─── Data supplied

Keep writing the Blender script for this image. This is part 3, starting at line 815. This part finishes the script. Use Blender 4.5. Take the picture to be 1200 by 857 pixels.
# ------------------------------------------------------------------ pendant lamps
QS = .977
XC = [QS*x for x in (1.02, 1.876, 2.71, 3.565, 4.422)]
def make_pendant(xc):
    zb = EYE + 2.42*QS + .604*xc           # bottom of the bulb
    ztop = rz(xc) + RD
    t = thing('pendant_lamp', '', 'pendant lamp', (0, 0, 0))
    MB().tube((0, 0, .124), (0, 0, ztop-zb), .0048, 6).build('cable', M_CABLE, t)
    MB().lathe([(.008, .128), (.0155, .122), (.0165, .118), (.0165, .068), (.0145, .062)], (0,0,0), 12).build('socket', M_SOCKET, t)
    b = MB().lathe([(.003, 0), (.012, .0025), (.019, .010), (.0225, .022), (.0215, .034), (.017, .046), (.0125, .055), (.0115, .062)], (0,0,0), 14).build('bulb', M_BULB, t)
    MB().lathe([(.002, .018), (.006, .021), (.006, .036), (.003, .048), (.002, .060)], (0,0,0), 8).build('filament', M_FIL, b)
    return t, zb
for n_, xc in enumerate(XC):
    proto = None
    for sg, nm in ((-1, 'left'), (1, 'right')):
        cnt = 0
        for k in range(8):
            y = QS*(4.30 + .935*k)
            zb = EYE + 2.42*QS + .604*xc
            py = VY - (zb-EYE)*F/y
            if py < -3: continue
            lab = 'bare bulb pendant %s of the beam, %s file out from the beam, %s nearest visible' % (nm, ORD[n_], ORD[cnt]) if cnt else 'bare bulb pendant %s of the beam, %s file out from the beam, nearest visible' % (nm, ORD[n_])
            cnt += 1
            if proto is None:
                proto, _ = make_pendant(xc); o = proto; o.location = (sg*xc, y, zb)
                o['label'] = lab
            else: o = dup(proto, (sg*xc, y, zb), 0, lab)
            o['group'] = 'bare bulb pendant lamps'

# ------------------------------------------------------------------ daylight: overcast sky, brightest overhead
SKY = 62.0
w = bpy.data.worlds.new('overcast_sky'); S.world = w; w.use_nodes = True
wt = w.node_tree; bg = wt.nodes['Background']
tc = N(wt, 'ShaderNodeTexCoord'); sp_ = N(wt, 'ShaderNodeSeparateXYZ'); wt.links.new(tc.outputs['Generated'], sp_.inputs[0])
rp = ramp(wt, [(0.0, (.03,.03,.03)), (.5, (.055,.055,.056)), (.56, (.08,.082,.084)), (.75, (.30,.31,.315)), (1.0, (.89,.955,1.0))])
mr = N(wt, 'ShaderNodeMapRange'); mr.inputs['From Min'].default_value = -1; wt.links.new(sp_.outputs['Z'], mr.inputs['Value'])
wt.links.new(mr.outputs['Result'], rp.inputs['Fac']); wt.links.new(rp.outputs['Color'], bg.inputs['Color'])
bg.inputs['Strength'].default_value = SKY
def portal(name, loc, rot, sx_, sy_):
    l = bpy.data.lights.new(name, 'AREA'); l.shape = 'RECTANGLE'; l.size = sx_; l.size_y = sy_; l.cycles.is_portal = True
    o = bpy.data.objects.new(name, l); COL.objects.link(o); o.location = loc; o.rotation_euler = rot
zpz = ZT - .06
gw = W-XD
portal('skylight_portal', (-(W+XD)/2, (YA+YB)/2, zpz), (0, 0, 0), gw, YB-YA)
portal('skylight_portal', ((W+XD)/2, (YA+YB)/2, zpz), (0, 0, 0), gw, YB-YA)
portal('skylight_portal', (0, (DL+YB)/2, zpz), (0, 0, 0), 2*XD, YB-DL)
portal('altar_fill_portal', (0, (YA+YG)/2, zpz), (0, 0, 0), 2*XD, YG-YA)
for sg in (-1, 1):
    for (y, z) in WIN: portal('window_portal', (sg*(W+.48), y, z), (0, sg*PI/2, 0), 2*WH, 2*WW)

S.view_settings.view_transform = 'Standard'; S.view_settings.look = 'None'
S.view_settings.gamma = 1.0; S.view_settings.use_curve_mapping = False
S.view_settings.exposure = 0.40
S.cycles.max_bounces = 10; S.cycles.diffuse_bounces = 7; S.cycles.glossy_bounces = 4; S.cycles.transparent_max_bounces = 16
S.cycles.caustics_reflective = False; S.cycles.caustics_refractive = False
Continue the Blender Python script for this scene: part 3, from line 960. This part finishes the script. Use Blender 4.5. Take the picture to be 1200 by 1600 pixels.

──────

● **Task brief**
Point out every line holding the string "picture" and copy it.

● **Finished answer**
Keep writing the Blender script for this image. This is part 3, starting at line 815. This part finishes the script. Use Blender 4.5. Take the picture to be 1200 by 857 pixels.
Continue the Blender Python script for this scene: part 3, from line 960. This part finishes the script. Use Blender 4.5. Take the picture to be 1200 by 1600 pixels.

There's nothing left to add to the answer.